ONGs alertaram neste sábado para uma possível catástrofe humanitária na Síria, depois que Rússia e China vetaram um projeto de resolução da ONU para prorrogar por um ano a ajuda humanitária transfronteiriça das Nações Unidas a milhões de pessoas naquele país.

A ajuda beneficia principalmente habitantes de regiões que, em parte, não estão sob o controle de Damasco, principalmente na província de Idlib, onde 12 civis morreram hoje em bombardeios do regime e de sua aliada, Rússia, segundo o Observatório Sírio para os Direitos Humanos (OSDH).

Neste sábado, o secretário de Estado americano, Mike Pompeo, considerou “vergonhoso” que Rússia e China tenha vetado o projeto ontem.

“Têm sangue nas mãos”, apontou Pompeo.

Ambos os países “preferiram apoiar seu sócio Damasco, pondo em perigo a vida de milhões de civis inocentes no pior momento do inverno e ameaçando ainda mais os civis, ao respaldar a contínua ofensiva militar do regime de (Bashar al) Assad e da Rússia contra Idlib”, uma província do noroeste do país, acrescentou o secretário americano.

Pompeo insistiu em que “não há alternativa às entregas transfronteiriças da ONU, nem soluções distintas viáveis para alimentar milhões de sírios até que o regime sírio ponha fim à guerra contra seu povo”.

Os bombardeios se intensificaram desde o último dia 16 no sul de Idlib, obrigando dezenas de milhares de pessoas a deixar seus lares, segundo a ONU.

A ajuda humanitária, procedente de Jordânia, Iraque e Turquia, chega à Síria através de pontos de passagem designados pela ONU sem autorização oficial do regime sírio, mas a missão concedida à ONU expira em 10 de janeiro.

“As famílias necessitadas, muitas delas tendo sido obrigadas a fugir várias vezes durante a crise, dependem da ajuda oferecida pelas operações da ONU”, assinalou hoje a ONG Oxfam. “Não há nenhuma forma realista de chegar a centenas de milhares destas famílias” a partir do interior da Síria.

– ‘Única forma’ –

Idlib, controlada pelos jihadistas do Hayat Tahrir al-Sham (HTS), ex-braço sírio da Al-Qaeda, abriga mais de 3 milhões de pessoas, sendo que a maioria foi deslocada para outras partes do país reconquistadas por Damasco.

Para o regime, que controla agora mais de 70% do território, segundo o OSDH, a reconquista de Idlib é chave para encerrar a guerra, iniciada em 2011. Levando em conta a violência persistente e os deslocamentos, a ajuda humanitária continua sendo indispensável, estimam ONGs.
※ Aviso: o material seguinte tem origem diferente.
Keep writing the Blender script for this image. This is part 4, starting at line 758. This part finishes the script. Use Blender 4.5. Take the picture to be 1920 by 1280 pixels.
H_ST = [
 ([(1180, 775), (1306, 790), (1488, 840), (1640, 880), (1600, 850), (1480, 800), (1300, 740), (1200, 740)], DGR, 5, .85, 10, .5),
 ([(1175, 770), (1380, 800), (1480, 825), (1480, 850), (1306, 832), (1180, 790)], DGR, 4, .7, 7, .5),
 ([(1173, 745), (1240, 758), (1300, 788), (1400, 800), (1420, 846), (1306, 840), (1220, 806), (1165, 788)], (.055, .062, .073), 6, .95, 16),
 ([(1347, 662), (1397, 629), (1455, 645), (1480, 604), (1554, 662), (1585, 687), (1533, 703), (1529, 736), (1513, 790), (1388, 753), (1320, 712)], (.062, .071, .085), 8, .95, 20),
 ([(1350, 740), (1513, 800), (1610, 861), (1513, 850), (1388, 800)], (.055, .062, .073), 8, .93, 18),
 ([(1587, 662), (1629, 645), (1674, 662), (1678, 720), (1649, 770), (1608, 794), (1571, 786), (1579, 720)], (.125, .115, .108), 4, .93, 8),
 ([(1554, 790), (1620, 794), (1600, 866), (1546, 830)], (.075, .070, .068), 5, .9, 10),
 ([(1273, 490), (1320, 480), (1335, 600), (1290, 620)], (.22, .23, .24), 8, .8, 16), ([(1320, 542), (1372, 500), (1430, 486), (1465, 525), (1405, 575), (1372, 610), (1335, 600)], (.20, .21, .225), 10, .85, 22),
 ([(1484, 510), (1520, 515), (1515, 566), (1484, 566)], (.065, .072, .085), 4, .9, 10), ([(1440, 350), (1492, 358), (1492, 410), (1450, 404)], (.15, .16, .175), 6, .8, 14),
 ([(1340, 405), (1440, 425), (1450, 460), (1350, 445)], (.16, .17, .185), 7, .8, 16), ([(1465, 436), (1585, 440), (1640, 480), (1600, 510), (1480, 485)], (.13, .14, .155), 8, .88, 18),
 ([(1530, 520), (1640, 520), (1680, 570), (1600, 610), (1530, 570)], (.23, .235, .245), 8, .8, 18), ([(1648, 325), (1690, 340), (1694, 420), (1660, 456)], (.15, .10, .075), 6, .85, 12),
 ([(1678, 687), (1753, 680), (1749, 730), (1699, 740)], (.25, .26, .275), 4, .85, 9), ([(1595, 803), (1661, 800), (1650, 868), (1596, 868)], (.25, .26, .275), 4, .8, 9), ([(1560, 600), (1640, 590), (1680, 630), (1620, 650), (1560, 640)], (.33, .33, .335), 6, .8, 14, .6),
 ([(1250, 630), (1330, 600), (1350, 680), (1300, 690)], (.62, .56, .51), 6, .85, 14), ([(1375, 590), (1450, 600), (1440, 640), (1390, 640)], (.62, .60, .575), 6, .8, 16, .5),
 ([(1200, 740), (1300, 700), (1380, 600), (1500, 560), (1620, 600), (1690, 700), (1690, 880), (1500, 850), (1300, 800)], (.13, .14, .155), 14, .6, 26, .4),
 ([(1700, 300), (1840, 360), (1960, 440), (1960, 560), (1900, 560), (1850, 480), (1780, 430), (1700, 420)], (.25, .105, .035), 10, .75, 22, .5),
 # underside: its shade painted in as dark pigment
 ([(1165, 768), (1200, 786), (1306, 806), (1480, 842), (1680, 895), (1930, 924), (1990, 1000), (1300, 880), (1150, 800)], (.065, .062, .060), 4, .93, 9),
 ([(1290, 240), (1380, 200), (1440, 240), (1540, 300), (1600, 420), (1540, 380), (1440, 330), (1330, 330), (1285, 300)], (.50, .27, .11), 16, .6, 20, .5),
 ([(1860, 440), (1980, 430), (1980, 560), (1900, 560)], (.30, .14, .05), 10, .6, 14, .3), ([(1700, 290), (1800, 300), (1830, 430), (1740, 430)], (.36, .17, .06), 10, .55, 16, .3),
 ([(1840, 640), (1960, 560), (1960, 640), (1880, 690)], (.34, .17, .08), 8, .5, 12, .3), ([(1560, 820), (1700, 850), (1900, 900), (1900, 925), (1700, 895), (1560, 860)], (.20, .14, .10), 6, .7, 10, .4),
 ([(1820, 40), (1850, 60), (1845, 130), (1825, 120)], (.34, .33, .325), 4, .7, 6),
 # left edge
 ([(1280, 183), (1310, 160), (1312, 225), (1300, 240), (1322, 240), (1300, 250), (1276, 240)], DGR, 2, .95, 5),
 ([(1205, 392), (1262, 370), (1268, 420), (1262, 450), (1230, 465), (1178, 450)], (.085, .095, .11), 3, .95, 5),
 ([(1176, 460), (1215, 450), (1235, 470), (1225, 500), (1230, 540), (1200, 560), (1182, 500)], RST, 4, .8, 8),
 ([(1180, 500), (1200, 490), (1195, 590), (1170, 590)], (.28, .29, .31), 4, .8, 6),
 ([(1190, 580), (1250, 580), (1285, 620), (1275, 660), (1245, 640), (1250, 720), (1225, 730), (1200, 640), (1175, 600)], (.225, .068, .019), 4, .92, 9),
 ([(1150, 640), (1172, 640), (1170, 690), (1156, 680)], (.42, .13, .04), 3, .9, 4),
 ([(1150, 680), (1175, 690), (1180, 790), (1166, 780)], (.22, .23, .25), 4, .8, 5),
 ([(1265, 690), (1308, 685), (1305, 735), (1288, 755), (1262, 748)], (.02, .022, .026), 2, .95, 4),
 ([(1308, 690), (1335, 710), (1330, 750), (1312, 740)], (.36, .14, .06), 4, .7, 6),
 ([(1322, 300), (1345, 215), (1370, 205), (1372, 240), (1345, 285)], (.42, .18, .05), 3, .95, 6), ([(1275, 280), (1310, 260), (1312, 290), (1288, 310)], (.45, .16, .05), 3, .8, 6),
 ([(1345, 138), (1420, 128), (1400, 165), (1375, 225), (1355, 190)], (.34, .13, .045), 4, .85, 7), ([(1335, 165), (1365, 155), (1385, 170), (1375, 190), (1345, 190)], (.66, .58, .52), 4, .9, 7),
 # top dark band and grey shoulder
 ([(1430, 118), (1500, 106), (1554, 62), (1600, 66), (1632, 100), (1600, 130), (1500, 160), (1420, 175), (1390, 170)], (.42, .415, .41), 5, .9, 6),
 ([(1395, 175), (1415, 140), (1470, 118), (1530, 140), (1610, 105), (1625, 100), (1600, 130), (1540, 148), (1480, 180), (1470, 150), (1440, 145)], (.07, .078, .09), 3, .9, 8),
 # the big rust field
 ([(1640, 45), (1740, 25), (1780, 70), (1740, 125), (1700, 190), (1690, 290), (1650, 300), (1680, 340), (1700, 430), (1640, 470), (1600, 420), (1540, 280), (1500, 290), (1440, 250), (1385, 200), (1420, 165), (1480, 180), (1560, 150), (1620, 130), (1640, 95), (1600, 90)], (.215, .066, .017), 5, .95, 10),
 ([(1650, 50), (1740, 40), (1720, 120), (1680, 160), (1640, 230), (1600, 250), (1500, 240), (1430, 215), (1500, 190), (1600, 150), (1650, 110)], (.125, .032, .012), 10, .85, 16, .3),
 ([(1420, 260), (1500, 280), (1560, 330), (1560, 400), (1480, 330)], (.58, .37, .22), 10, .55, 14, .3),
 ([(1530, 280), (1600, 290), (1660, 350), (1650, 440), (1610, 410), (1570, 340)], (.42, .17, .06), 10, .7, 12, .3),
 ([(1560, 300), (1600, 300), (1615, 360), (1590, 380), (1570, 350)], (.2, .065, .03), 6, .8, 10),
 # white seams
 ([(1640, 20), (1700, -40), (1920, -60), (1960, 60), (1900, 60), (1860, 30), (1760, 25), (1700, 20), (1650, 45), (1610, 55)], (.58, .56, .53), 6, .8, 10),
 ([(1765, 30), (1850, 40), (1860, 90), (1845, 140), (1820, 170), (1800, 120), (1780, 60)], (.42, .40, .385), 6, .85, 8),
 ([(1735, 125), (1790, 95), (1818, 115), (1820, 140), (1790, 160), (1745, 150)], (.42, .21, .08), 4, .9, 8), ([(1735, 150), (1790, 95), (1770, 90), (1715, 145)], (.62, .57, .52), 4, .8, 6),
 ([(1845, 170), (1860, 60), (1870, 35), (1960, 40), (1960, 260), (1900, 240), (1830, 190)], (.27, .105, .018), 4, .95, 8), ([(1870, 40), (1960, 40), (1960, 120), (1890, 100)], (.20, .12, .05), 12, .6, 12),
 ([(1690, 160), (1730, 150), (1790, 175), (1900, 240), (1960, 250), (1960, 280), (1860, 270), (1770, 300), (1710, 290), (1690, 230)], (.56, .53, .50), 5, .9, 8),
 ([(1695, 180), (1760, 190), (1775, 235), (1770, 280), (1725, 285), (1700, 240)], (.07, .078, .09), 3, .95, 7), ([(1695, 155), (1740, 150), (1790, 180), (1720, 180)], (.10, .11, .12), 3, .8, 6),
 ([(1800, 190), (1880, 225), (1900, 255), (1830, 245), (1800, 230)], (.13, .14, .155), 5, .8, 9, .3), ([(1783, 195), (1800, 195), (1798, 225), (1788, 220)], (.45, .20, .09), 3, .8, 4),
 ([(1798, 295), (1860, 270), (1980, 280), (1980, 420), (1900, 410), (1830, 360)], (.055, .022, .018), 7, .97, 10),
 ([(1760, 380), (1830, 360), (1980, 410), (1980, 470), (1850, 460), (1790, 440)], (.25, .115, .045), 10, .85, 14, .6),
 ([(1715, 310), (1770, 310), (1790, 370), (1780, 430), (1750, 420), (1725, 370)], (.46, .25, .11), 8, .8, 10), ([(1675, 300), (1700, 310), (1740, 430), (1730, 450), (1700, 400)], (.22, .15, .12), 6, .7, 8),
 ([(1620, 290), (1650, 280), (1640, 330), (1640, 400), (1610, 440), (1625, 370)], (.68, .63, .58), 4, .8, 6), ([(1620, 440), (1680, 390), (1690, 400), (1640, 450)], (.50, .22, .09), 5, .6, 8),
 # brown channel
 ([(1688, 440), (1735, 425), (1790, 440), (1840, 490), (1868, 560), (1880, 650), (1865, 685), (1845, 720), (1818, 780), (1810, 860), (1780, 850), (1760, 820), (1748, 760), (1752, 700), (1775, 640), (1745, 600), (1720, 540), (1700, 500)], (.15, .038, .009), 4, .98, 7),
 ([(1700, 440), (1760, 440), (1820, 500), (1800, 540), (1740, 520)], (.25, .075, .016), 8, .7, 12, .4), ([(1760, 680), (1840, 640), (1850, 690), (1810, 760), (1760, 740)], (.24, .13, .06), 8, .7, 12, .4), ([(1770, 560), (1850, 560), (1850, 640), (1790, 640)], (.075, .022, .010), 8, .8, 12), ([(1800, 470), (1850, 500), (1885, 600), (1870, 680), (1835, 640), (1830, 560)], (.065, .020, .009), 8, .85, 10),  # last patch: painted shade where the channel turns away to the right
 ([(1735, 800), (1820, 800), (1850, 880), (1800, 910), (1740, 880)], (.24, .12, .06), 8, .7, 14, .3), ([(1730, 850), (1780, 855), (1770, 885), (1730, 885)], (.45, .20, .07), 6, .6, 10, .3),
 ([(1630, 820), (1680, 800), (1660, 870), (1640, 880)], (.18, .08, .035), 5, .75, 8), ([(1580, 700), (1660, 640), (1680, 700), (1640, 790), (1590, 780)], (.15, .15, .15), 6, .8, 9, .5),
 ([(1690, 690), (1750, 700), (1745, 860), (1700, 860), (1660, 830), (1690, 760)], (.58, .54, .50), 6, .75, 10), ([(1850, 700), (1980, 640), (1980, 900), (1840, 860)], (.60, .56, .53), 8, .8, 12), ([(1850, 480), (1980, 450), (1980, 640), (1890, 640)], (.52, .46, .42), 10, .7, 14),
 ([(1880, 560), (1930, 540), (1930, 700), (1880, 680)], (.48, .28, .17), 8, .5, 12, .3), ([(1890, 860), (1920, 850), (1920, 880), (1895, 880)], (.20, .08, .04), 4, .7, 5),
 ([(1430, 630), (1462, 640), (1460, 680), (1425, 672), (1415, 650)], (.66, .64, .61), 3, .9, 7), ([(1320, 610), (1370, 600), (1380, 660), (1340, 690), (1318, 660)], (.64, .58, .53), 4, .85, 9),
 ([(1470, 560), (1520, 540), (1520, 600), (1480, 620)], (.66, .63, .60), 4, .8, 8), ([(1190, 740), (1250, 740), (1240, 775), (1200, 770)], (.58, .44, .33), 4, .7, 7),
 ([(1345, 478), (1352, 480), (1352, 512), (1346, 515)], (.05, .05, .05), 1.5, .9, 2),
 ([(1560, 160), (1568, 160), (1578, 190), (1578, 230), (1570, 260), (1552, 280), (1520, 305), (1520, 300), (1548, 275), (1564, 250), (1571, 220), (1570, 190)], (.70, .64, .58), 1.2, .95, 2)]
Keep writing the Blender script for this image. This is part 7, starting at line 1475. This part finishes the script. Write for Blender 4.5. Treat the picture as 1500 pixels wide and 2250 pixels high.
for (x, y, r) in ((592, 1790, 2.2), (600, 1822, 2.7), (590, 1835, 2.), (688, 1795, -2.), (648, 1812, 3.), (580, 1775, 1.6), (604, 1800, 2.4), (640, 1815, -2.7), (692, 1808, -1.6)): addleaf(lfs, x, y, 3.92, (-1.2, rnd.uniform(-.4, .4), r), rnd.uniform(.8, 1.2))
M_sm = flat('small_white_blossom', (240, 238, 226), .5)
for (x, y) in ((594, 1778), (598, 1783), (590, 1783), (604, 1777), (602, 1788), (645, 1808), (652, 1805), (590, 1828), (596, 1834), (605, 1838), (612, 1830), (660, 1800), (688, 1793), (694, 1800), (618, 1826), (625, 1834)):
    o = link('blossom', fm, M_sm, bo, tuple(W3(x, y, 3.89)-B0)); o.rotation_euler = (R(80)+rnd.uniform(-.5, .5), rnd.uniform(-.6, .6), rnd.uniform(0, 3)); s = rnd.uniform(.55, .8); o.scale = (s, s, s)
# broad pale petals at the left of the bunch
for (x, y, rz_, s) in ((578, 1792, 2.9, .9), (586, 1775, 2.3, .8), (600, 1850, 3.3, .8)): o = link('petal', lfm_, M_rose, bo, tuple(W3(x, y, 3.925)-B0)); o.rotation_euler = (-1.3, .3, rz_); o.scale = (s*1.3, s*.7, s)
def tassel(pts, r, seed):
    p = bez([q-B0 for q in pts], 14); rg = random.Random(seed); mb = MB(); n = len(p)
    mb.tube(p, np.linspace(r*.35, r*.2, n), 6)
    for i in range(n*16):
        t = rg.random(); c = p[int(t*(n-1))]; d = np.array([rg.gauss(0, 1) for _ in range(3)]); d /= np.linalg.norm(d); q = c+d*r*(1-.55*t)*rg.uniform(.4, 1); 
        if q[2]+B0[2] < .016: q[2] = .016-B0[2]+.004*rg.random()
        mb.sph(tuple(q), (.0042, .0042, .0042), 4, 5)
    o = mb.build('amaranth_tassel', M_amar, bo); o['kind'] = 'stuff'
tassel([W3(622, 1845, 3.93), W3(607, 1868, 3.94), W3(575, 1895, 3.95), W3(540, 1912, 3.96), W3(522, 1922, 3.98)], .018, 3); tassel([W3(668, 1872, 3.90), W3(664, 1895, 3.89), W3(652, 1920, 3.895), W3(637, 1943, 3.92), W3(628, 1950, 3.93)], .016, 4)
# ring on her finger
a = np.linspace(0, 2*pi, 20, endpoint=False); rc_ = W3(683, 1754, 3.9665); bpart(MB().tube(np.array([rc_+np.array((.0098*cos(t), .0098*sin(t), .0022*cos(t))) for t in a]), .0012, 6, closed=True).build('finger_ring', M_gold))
“Enquanto Estados-membros da ONU se acusam mutuamente, em vez de renovar a ajuda necessária para as crianças sírias, centenas de milhares de pessoas em Idlib sofrem bombardeios intensos”, lamentou Carolyn Miles, da Save the Children. O mecanismo de ajuda em vigor “é a única forma de alcançar um grande número destas crianças”, insistiu.

Apesar do cessar-fogo anunciado por Moscou no fim de agosto, mais de 280 civis e centenas de combatentes dos dois lados morreram desde então em bombardeios e combates em terra, segundo o Observatório.

– ‘A era da impunidade’ –

“O fim do envio transfronteiriço significa que grupos de ajuda locais apoiados pela ONU terão que interromper suas operações”, advertiu Maamun Kharbut, da organização local Violet. “Isto irá paralisar o esforço humanitário no norte da Síria.”

Cerca de 4 milhões de sírios se beneficiam da ajuda humanitária transfronteiriça, embora um total de 11 milhões continuem recebendo apoio internacional. “É a nova era da impunidade. Os combates continuam, mas a ajuda está em ponto morto”, lamentou ontem David Miliband, do Comitê Internacional de Resgate.

Mais de 370 mil pessoas morreram desde o início da guerra na Síria, e milhões foram deslocadas.